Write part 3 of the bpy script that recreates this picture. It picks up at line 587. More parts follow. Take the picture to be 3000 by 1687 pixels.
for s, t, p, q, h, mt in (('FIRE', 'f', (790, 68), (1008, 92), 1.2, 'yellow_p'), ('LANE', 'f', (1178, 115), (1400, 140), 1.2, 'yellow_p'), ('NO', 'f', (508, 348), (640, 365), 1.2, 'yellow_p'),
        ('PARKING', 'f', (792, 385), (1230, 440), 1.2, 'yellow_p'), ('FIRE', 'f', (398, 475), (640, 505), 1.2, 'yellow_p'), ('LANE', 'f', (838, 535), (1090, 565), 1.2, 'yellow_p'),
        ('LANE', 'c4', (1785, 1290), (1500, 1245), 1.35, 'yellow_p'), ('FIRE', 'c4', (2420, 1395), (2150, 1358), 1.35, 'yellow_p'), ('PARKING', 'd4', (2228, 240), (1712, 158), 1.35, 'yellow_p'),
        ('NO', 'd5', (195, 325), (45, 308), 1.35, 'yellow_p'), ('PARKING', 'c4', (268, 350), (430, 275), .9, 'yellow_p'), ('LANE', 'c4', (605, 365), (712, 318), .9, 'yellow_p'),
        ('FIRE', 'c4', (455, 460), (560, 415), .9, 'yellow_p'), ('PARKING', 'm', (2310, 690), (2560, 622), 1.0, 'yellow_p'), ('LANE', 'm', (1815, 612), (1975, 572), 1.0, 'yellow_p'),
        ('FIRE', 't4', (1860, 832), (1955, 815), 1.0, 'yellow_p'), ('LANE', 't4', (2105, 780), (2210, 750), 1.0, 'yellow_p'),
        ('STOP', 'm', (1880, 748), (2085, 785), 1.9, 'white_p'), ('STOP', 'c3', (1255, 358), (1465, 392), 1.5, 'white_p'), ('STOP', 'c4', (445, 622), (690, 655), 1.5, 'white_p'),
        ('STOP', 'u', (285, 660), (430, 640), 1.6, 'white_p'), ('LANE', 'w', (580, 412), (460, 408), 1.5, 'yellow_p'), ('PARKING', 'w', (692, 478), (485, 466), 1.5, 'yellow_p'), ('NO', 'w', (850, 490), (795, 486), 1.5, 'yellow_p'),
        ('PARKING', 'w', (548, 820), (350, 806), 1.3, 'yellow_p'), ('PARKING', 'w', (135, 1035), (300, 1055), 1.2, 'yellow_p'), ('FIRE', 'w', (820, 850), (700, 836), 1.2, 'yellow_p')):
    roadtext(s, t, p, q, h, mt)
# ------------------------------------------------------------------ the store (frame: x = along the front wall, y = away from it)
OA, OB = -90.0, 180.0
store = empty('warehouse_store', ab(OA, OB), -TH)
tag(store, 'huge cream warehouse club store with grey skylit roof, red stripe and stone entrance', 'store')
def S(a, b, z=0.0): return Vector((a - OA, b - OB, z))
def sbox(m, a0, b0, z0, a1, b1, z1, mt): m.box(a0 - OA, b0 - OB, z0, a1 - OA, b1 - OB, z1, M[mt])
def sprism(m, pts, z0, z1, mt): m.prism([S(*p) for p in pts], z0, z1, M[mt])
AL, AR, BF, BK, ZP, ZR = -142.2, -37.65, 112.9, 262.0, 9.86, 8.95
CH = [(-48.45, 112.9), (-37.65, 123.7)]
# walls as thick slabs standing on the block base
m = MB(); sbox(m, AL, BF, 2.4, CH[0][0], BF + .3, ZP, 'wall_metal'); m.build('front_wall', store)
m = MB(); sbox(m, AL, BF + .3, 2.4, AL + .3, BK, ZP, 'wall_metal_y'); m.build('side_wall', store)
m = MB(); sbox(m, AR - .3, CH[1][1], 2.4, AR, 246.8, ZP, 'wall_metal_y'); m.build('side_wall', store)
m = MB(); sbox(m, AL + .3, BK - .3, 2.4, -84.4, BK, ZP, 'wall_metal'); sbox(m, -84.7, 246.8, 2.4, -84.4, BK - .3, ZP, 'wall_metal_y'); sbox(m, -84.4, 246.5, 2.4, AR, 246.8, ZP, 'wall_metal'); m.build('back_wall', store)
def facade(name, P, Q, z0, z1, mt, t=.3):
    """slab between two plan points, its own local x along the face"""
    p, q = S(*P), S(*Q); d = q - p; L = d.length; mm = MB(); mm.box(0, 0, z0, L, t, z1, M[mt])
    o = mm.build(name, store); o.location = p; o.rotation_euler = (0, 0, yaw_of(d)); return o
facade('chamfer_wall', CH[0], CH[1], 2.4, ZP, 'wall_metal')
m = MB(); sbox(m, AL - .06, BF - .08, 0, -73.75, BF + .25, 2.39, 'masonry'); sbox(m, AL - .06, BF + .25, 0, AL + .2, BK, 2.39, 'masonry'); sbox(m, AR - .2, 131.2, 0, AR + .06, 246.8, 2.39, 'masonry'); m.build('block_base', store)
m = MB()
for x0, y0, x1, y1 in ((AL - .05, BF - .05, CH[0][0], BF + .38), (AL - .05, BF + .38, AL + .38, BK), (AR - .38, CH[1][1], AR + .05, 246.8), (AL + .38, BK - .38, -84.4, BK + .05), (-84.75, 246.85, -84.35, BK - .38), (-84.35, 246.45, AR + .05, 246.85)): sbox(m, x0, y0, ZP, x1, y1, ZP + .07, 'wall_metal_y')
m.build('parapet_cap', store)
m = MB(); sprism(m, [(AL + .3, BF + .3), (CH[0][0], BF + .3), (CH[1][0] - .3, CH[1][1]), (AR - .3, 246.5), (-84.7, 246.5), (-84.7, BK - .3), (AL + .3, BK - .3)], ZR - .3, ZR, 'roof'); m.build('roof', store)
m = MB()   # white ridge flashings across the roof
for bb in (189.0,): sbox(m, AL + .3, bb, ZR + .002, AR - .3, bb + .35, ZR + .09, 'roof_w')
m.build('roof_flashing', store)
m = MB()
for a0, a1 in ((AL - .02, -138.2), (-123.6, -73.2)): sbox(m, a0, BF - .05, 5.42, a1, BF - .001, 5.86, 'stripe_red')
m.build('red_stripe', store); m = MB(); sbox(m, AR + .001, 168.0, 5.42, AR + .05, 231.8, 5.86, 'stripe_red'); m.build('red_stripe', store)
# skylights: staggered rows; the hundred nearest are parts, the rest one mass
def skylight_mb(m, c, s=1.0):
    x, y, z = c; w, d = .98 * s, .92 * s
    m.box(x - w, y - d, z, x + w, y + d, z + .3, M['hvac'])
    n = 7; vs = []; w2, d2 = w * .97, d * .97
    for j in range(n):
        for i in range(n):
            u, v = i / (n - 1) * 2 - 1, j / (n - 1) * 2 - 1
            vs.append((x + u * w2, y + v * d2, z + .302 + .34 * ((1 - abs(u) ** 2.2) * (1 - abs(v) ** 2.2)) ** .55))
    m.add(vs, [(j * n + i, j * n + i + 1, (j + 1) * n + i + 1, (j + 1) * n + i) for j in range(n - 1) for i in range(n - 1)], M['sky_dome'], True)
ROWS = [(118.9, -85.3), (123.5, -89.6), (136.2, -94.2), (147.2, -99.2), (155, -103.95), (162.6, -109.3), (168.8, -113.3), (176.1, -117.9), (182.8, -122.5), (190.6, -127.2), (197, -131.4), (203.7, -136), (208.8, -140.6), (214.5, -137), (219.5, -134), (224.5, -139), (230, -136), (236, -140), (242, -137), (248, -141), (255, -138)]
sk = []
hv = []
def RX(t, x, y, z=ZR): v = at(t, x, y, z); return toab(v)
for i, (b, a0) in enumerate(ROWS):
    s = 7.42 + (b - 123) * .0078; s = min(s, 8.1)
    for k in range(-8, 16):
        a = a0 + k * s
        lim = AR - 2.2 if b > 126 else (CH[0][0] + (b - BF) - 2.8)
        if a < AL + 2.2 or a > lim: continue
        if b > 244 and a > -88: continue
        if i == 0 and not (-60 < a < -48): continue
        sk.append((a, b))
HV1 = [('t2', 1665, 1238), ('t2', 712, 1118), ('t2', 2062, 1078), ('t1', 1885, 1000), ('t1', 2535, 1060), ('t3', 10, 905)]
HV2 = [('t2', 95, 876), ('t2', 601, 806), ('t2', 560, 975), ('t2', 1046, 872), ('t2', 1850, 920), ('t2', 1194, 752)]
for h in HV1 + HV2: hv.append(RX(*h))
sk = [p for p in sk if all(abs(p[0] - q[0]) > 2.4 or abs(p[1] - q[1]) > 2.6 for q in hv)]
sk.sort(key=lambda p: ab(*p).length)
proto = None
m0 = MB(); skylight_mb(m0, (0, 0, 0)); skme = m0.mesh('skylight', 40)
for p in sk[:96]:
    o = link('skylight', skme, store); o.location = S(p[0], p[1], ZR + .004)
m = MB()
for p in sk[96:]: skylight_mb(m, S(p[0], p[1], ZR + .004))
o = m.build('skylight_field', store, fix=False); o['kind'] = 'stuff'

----

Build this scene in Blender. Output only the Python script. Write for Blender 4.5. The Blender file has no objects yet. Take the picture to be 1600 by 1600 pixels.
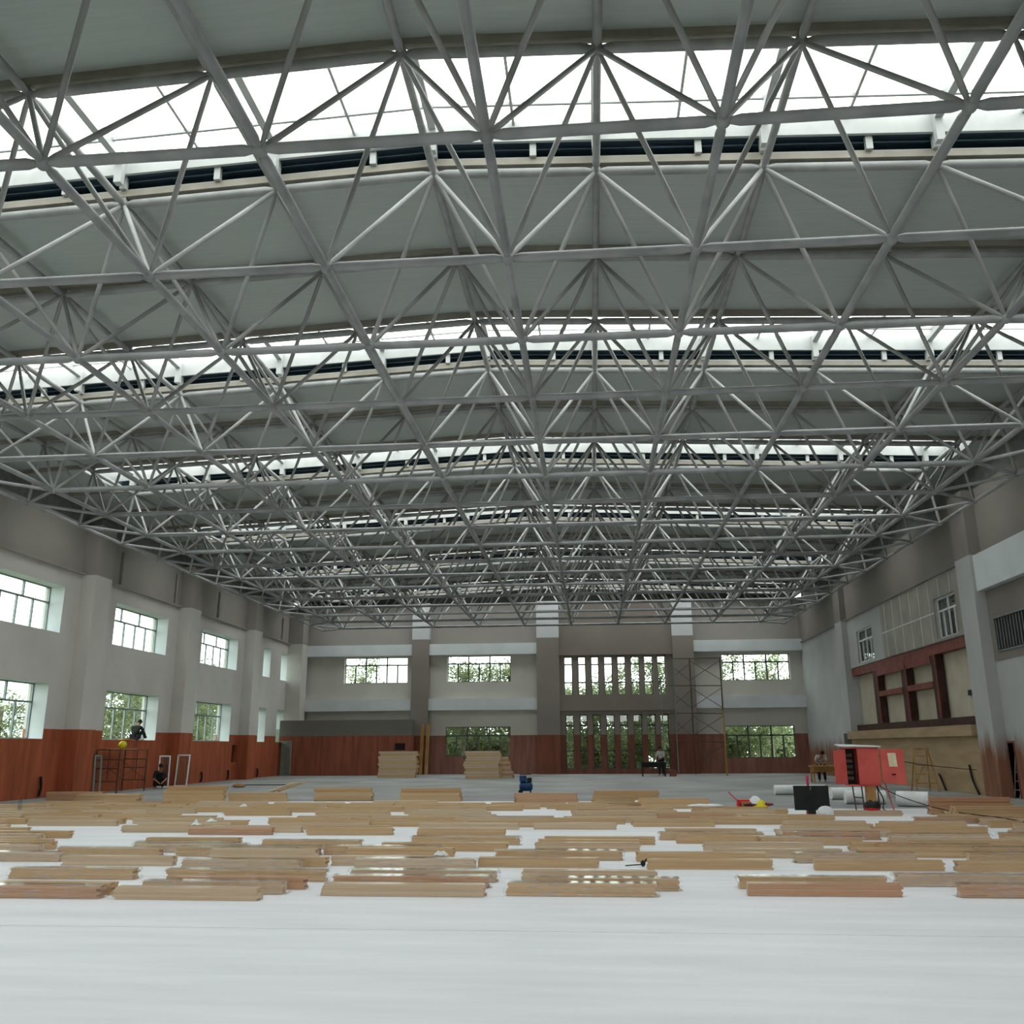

----

### [WHAT YOU NEED TO DO]
Go through the data above and find the lines with the word "pixels". Copy each of those lines.

### [THE COMPLETED TASK]
Write part 3 of the bpy script that recreates this picture. It picks up at line 587. More parts follow. Take the picture to be 3000 by 1687 pixels.
Build this scene in Blender. Output only the Python script. Write for Blender 4.5. The Blender file has no objects yet. Take the picture to be 1600 by 1600 pixels.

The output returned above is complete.